Salif Keita estava dentro de um contentor que servia de camarim à beira do Rio Douro, aproximei-me duvidando que pudesse estar só, alvitrei que meditasse. Decidi ficar um pouco à distância, observando-o, ele de olhos fechados, uma túnica e um barrete redondo colorido na cabeça. Subitamente abriu os olhos na minha direcção, sorriu mostrando a alvura dos dentes, fez-me um ligeiro sinal para que me aproximasse.
Recordo-me que, para ajudar a quebrar o gelo que ambos sentíamos, lhe ter dito que o considerava um dos maiores fenómenos musicais de África, que o sabia calculista na forma como se tornou num dos maiores casos de sucesso internacional da world beat, criador de inspirados momentos de encontro da espiritualidade africana com a modernidade tecnológica. Agradeceu o elogio e aclarou: “Limito-me a fazer o que o meu coração dita”.

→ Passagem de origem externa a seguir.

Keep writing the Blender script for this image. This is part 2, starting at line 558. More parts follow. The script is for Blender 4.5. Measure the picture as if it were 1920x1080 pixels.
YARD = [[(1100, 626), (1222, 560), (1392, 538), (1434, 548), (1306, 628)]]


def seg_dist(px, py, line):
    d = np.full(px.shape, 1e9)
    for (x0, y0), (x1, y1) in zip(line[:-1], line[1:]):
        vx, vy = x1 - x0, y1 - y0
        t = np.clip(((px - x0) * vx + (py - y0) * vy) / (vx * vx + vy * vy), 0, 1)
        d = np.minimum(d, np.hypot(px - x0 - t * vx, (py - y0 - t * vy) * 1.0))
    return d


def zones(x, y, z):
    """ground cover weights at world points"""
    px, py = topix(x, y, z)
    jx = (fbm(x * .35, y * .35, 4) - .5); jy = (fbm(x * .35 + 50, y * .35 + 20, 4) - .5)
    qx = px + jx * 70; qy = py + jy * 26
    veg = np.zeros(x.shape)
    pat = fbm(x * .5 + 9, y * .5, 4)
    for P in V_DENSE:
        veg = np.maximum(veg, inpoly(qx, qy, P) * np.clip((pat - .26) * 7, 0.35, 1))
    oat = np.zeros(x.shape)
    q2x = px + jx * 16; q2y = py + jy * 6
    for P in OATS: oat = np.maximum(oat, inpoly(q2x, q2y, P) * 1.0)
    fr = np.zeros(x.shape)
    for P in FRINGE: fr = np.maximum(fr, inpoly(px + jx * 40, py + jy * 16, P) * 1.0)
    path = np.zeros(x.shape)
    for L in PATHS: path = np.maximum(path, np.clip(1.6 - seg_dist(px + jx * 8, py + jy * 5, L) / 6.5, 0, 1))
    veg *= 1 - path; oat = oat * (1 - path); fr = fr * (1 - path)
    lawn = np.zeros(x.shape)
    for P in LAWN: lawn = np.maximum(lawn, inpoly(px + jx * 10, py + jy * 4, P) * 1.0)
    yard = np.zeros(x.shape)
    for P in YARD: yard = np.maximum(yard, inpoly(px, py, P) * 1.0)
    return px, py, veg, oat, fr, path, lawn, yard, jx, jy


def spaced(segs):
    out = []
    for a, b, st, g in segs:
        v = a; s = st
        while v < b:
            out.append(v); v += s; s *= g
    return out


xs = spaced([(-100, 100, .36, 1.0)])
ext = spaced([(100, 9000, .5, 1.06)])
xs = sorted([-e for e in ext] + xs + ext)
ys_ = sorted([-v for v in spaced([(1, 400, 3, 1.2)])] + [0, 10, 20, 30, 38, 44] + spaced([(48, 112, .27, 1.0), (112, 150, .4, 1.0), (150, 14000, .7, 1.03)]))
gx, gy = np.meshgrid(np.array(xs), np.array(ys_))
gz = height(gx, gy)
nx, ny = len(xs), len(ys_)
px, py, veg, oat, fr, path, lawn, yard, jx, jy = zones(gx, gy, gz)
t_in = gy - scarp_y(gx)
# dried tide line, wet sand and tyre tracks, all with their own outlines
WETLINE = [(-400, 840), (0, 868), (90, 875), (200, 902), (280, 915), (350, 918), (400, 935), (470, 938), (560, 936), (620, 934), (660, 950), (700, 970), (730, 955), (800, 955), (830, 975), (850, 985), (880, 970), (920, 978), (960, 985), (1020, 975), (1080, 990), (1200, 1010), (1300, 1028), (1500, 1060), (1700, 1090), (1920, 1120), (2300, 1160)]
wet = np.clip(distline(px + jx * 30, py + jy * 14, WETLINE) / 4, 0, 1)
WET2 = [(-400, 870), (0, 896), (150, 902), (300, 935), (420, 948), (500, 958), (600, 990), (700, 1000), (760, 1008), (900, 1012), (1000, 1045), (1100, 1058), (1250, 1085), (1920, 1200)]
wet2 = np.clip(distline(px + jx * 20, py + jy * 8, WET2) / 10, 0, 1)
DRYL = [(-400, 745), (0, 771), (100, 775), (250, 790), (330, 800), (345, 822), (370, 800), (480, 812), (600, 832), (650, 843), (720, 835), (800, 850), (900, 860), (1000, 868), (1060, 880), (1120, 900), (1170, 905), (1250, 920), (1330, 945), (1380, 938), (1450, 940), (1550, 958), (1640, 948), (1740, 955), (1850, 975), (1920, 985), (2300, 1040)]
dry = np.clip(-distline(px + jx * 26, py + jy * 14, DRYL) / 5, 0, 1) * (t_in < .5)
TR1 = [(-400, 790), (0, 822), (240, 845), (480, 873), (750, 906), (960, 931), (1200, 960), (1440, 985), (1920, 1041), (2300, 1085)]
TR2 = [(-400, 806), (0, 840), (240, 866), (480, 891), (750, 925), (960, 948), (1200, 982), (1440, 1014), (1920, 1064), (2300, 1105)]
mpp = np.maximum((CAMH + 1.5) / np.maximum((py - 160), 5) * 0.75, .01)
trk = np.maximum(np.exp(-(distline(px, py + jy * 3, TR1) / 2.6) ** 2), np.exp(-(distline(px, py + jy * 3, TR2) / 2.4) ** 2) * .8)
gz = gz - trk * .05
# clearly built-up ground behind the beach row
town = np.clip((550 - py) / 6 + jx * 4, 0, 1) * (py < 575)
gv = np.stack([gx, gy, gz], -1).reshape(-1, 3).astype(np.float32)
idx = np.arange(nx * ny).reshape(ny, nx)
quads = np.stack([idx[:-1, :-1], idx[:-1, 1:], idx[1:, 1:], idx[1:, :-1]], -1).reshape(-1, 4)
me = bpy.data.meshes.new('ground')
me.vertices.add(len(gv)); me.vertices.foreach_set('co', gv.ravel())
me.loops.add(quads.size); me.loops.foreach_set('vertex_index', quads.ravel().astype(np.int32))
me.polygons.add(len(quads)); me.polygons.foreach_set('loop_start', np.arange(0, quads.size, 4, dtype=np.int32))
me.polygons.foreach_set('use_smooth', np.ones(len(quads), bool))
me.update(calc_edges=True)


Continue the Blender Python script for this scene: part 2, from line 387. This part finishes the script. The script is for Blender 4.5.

De origem nobre, descendente do rei guerreiro que lançou os alicerces do império do Mali, Salif Keita nasceu albino e foi, à nascença, rejeitado pela família. Acredito que foi por isso que me disse: “Recuso-me a ser escravo do passado, pois só somos nobres quando somos úteis”. Condenado à vivência da exclusão familiar, foi obrigado a mendigar, cantando no mercado.
“Todos os dias percorria, a pé, os 25 quilómetros poeirentos que separavam a minha terra natal, Djoliba, da capital, Bamako, para viver de caridade. Foram tempos muito difíceis. Imaginas o que é ser rejeitado pela própria família? Isso marcou-me profundamente. Mas como não me podia matar, arranjei coragem e impus-me com a minha voz”
Salif Keita falava com indisfarçável decoro por ter vencido tais provações, referindo-se ao seu canto como “o brotar de um bonito fogo-de-artifício”. Quando se referia a Carlos Santana como sendo “um músico que amo muito por ser tão fantástico e espiritual, que não é um Deus nem um anjo mas está muito perto disso”, alguém o chamou para iniciar o espectáculo.
Qual prece ou ritual, juntou as mãos e, impetuoso, ajoelhou-se no chão exclamando: “Se me tivesse suicidado, como tantas vezes pensei, nunca teria chegado até aqui. Ousei, fui o primeiro a querer propagar a música africana e consegui-o. Se tivesse morrido isso teria levado muito mais tempo. Digo-te, amigo, só não me suicidei porque segui o lado esquerdo do peito que me precaveu”. Como, perguntei-lhe, igualmente doce: “Avisando-me que o suicídio é o maior pecado do homem”.